Effect of SiC Nanoparticles on the Microstructural and Physico-Mechanical Properties of Agro-Bio-Wastes (RHA–ESA) Reinforced T6 Heat Treated Al Hybrid Nanocomposite

This study investigates the development of environmentally friendly aluminum hybrid nanocomposites by reinforcing Al 7075 alloy with rice husk ash (RHA), eggshell ash (ESA), and varying amounts of silicon carbide (SiC) nanoparticles. The goal is to evaluate the effects of SiC concentration on the composites’ physical, mechanical, and microstructural properties, emphasizing the use of agricultural waste for sustainable innovation. The base matrix, Al 7075, was reinforced with 3.75 wt. % RHA and 1.25 wt. % ESA (75–100 microns), along with 0.5 to 2.5 wt. % of < 80 nm SiC nanoparticles.

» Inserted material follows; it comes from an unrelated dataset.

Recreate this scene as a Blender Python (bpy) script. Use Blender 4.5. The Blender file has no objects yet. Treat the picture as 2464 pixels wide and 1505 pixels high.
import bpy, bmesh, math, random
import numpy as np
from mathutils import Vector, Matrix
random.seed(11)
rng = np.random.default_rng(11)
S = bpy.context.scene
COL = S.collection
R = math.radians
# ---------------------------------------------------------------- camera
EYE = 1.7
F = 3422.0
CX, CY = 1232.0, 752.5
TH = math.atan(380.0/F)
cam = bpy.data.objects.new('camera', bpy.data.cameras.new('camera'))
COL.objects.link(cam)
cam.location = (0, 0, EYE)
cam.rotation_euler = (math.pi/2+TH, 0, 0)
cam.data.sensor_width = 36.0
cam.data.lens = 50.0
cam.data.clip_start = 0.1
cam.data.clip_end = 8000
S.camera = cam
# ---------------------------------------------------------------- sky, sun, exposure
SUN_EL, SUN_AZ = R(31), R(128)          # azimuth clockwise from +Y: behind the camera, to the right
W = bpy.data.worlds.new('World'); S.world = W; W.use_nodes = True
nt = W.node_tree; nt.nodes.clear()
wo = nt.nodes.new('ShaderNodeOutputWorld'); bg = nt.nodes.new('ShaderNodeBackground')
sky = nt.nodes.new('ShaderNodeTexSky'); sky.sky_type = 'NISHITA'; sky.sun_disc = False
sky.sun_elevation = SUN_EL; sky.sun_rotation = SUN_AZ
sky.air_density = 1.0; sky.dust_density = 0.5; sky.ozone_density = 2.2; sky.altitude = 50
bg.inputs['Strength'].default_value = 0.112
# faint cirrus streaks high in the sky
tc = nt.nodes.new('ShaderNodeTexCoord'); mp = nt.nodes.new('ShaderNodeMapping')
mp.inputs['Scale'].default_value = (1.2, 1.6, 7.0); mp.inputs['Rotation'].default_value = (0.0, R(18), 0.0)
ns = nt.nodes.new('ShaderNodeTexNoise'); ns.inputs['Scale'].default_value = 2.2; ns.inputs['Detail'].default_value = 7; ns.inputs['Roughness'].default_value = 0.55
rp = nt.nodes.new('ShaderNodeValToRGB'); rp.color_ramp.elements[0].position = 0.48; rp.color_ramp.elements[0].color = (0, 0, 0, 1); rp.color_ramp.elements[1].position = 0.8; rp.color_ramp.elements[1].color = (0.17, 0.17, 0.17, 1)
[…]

Fabrication involved ultrasonic cavitation-assisted stir casting, followed by squeeze casting. Post-processing included solution treatment, quenching, and T6 aging. Density and porosity were measured using Archimedes’ principle and theoretical models. Mechanical testing covered hardness, tensile and yield strength, toughness, compressive and flexural strength. Microstructural evaluation employed optical microscopy, FESEM, EDAX, and XRD, while fracture analysis identified failure mechanisms. Results showed significant performance improvements with up to 2.5 wt. % SiC: hardness increased by 40%, tensile strength from 277 to 493 MPa, and toughness from 23 MJ/m3 to 48 MJ/m3. Improved particle dispersion, interfacial bonding, and grain refinement were observed, though porosity slightly increased at higher SiC content. Phase analysis confirmed the presence of Al, SiO₂, SiC, CaO, MgZn₂, and Mg₂Si. Fracture surfaces showed both ductile and brittle modes. The study demonstrates that using agro-waste with SiC nanoparticles can yield sustainable, high-performance aluminum composites.